* **Stated task**
Exactly repeat the material, dropping only the pictures.

* **Dataset extract**
_ _ _ _ _ _ _

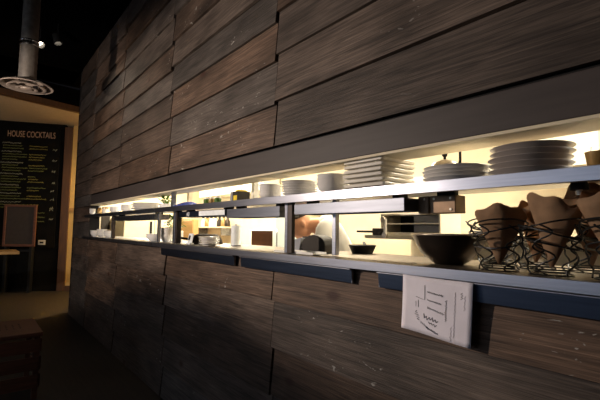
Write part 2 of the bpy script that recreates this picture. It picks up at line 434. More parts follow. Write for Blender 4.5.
# ------------------------------------------------------------------ ceramics
def plate_mesh(d, h=.024, sq=False, n=48):
    r = d/2
    mb = MB()
    if not sq:
        prof = [(0,.006),(r*.55,.006),(r*.58,0),(r*.62,0),(r*.66,.006),(r*.97,h-.004),(r,h-.001),(r*.99,h),(r*.95,h-.0005),(r*.64,.011),(0,.010)]
        mb.lathe(prof, n)
    else:
        def ring(k, z, cr):
            a = r*k; pts = []
            for sx, sy, a0 in ((1,1,0),(-1,1,90),(-1,-1,180),(1,-1,270)):
                for j in range(4):
                    q = R(a0+30*j); pts.append((sx*(a-cr)+cr*math.cos(q), sy*(a-cr)+cr*math.sin(q), z))
            return pts
        rings = [ring(.60,0,.012), ring(.66,0,.012), ring(.74,.006,.012), ring(.985,h-.014,.012), ring(1,h-.003,.012), ring(.985,h,.011), ring(.94,h-.001,.010), ring(.72,.010,.01), ring(.6,.009,.01)]
        vs = [p for q in rings for p in q]; fs = []
        for a in range(len(rings)-1):
            for i in range(16): fs.append((a*16+i, a*16+(i+1)%16, (a+1)*16+(i+1)%16, (a+1)*16+i))
        fs.append(list(range(16))[::-1]); fs.append([(len(rings)-1)*16+i for i in range(16)])
        mb.add(vs, fs)
    return mb
def bowl_mesh(d, h, t=.004, n=40):
    r = d/2
    prof = [(0,.003),(r*.42,.003),(r*.45,0),(r*.50,0),(r*.54,.006),(r*.80,h*.42),(r*.95,h*.78),(r,h),(r-t*.7,h),(r*.95-t,h*.78),(r*.80-t,h*.45),(r*.5,.011),(0,.009)]
    return MB().lathe(prof, n)
TOPW = ['topmost', 'second from top', 'third from top', 'fourth from top', 'fifth from top', 'sixth from top', 'seventh from top', 'eighth from top']
def stack(name, mb, m, cat, group, what, x, y, z, n, dz, jit=.003, rz=0, smooth=35):
    first = None
    for i in range(n):
        k = n-1-i
        pos = TOPW[k] if i else 'bottom'
        lab = ('%s %s, %s of its stack' % (what[0], what[1], pos)) if n > 1 else ' '.join(what)
        if first is None:
            o = first = mb.build(name, m, smooth=smooth)
        else:
            o = first.copy(); COL.objects.link(o)
        o.location = (x+random.uniform(-jit, jit), y+random.uniform(-jit, jit), z+.0006+i*dz)
        o.rotation_euler = (0, 0, rz+random.uniform(-.03, .03))
        tag(o, lab, cat, group)
S = SZ + .001
stack('dinner_plate', plate_mesh(.268,.026), M['plateShade'], 'plate', 'large round plates at the right of the shelf', ('large round shade-darkened plate', 'at right end of shelf'), .125, .572, S, 5, .0205, .004)
stack('dinner_plate', plate_mesh(.262,.022), M['plate'], 'plate', 'low stack of round plates beside the square plates', ('white round plate', 'between square plates and big round stack'), .115, .850, S, 4, .0145, .004)
stack('square_plate', plate_mesh(.25,.028,True), M['plateC'], 'plate', 'square plates on the shelf', ('ivory square plate', 'on the long shelf'), .130, 1.262, S, 6, .0232, .003, smooth=30)
stack('soup_bowl', bowl_mesh(.172,.042), M['plate'], 'bowl', 'nested bowls left of the square plates', ('white nested bowl', 'just left of square plates'), .10, 1.555, S, 5, .0155, .003)
stack('side_plate', plate_mesh(.215,.022), M['plate'], 'plate', 'side plates left of the nested bowls', ('white side plate', 'left of the nested bowls'), .11, 1.85, S, 6, .0145, .003)
stack('small_bowl', bowl_mesh(.15,.040), M['plate'], 'bowl', 'small bowls by the white column', ('small white bowl', 'beside the white kitchen column'), .12, 2.17, S, 5, .0155, .003)
stack('serving_platter', plate_mesh(.34,.030), M['plate'], 'platter', 'wide platters on the far shelf', ('wide white platter', 'on far worn shelf'), .14, 4.62, S, 4, .020, .01)
stack('cereal_bowl', bowl_mesh(.15,.05), M['plate'], 'bowl', 'far bowls by the platters', ('white bowl', 'on far shelf left of the platters'), .10, 5.25, S, 4, .015, .003)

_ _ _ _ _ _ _

* **Exercise solution**
Write part 2 of the bpy script that recreates this picture. It picks up at line 434. More parts follow. Write for Blender 4.5.
# ------------------------------------------------------------------ ceramics
def plate_mesh(d, h=.024, sq=False, n=48):
    r = d/2
    mb = MB()
    if not sq:
        prof = [(0,.006),(r*.55,.006),(r*.58,0),(r*.62,0),(r*.66,.006),(r*.97,h-.004),(r,h-.001),(r*.99,h),(r*.95,h-.0005),(r*.64,.011),(0,.010)]
        mb.lathe(prof, n)
    else:
        def ring(k, z, cr):
            a = r*k; pts = []
            for sx, sy, a0 in ((1,1,0),(-1,1,90),(-1,-1,180),(1,-1,270)):
                for j in range(4):
                    q = R(a0+30*j); pts.append((sx*(a-cr)+cr*math.cos(q), sy*(a-cr)+cr*math.sin(q), z))
            return pts
        rings = [ring(.60,0,.012), ring(.66,0,.012), ring(.74,.006,.012), ring(.985,h-.014,.012), ring(1,h-.003,.012), ring(.985,h,.011), ring(.94,h-.001,.010), ring(.72,.010,.01), ring(.6,.009,.01)]
        vs = [p for q in rings for p in q]; fs = []
        for a in range(len(rings)-1):
            for i in range(16): fs.append((a*16+i, a*16+(i+1)%16, (a+1)*16+(i+1)%16, (a+1)*16+i))
        fs.append(list(range(16))[::-1]); fs.append([(len(rings)-1)*16+i for i in range(16)])
        mb.add(vs, fs)
    return mb
def bowl_mesh(d, h, t=.004, n=40):
    r = d/2
    prof = [(0,.003),(r*.42,.003),(r*.45,0),(r*.50,0),(r*.54,.006),(r*.80,h*.42),(r*.95,h*.78),(r,h),(r-t*.7,h),(r*.95-t,h*.78),(r*.80-t,h*.45),(r*.5,.011),(0,.009)]
    return MB().lathe(prof, n)
TOPW = ['topmost', 'second from top', 'third from top', 'fourth from top', 'fifth from top', 'sixth from top', 'seventh from top', 'eighth from top']
def stack(name, mb, m, cat, group, what, x, y, z, n, dz, jit=.003, rz=0, smooth=35):
    first = None
    for i in range(n):
        k = n-1-i
        pos = TOPW[k] if i else 'bottom'
        lab = ('%s %s, %s of its stack' % (what[0], what[1], pos)) if n > 1 else ' '.join(what)
        if first is None:
            o = first = mb.build(name, m, smooth=smooth)
        else:
            o = first.copy(); COL.objects.link(o)
        o.location = (x+random.uniform(-jit, jit), y+random.uniform(-jit, jit), z+.0006+i*dz)
        o.rotation_euler = (0, 0, rz+random.uniform(-.03, .03))
        tag(o, lab, cat, group)
S = SZ + .001
stack('dinner_plate', plate_mesh(.268,.026), M['plateShade'], 'plate', 'large round plates at the right of the shelf', ('large round shade-darkened plate', 'at right end of shelf'), .125, .572, S, 5, .0205, .004)
stack('dinner_plate', plate_mesh(.262,.022), M['plate'], 'plate', 'low stack of round plates beside the square plates', ('white round plate', 'between square plates and big round stack'), .115, .850, S, 4, .0145, .004)
stack('square_plate', plate_mesh(.25,.028,True), M['plateC'], 'plate', 'square plates on the shelf', ('ivory square plate', 'on the long shelf'), .130, 1.262, S, 6, .0232, .003, smooth=30)
stack('soup_bowl', bowl_mesh(.172,.042), M['plate'], 'bowl', 'nested bowls left of the square plates', ('white nested bowl', 'just left of square plates'), .10, 1.555, S, 5, .0155, .003)
stack('side_plate', plate_mesh(.215,.022), M['plate'], 'plate', 'side plates left of the nested bowls', ('white side plate', 'left of the nested bowls'), .11, 1.85, S, 6, .0145, .003)
stack('small_bowl', bowl_mesh(.15,.040), M['plate'], 'bowl', 'small bowls by the white column', ('small white bowl', 'beside the white kitchen column'), .12, 2.17, S, 5, .0155, .003)
stack('serving_platter', plate_mesh(.34,.030), M['plate'], 'platter', 'wide platters on the far shelf', ('wide white platter', 'on far worn shelf'), .14, 4.62, S, 4, .020, .01)
stack('cereal_bowl', bowl_mesh(.15,.05), M['plate'], 'bowl', 'far bowls by the platters', ('white bowl', 'on far shelf left of the platters'), .10, 5.25, S, 4, .015, .003)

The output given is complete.